Instructions for the task:
The required output is the exact run of lines from the line containing "Reconstruct this image" to the line containing "sc = bpy.context.scene", inclusive, and nothing besides.

Rows:

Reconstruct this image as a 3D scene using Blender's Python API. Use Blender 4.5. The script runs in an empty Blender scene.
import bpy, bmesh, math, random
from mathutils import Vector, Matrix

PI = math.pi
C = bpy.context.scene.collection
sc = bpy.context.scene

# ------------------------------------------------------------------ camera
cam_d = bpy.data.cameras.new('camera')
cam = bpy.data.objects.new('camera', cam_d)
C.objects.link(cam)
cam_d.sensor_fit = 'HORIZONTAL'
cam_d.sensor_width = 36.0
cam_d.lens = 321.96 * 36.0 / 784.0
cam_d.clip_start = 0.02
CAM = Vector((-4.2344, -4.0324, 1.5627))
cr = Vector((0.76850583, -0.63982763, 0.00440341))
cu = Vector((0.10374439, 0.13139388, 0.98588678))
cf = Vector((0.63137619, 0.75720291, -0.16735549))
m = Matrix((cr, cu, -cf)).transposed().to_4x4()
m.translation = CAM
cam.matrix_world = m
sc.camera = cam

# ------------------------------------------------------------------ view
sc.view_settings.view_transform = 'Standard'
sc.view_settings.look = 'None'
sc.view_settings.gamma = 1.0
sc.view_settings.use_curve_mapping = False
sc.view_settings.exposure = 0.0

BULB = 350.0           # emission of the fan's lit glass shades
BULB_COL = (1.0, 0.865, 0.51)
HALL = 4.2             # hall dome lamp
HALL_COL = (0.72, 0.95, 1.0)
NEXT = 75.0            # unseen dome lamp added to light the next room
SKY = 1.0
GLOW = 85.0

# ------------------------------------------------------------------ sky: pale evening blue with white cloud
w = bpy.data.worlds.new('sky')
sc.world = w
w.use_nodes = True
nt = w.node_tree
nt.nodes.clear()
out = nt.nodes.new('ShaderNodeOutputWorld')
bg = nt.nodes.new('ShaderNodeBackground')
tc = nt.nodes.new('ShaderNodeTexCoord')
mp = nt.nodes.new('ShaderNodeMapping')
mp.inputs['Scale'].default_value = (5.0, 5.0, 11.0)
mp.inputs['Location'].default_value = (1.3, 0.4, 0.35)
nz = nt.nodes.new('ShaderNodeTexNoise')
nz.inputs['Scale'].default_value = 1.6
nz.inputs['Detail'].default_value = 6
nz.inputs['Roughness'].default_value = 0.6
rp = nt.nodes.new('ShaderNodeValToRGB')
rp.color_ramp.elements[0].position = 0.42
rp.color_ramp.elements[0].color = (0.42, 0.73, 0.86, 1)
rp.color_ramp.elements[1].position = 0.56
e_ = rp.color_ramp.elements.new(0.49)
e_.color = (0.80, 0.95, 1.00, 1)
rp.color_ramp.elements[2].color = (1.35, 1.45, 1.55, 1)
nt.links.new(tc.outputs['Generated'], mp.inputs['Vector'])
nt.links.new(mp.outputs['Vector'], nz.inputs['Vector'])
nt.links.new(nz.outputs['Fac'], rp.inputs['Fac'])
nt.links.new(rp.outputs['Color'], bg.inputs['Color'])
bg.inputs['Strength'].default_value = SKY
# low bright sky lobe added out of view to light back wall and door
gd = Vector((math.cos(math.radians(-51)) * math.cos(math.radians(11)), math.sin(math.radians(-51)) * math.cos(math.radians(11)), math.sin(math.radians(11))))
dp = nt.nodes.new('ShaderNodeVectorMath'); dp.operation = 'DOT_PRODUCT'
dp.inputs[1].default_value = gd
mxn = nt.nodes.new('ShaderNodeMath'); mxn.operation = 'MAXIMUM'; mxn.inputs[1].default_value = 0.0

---

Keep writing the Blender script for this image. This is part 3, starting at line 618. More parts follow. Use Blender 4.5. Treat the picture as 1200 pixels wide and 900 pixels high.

Completed task:
Reconstruct this image as a 3D scene using Blender's Python API. Use Blender 4.5. The script runs in an empty Blender scene.
import bpy, bmesh, math, random
from mathutils import Vector, Matrix

PI = math.pi
C = bpy.context.scene.collection
sc = bpy.context.scene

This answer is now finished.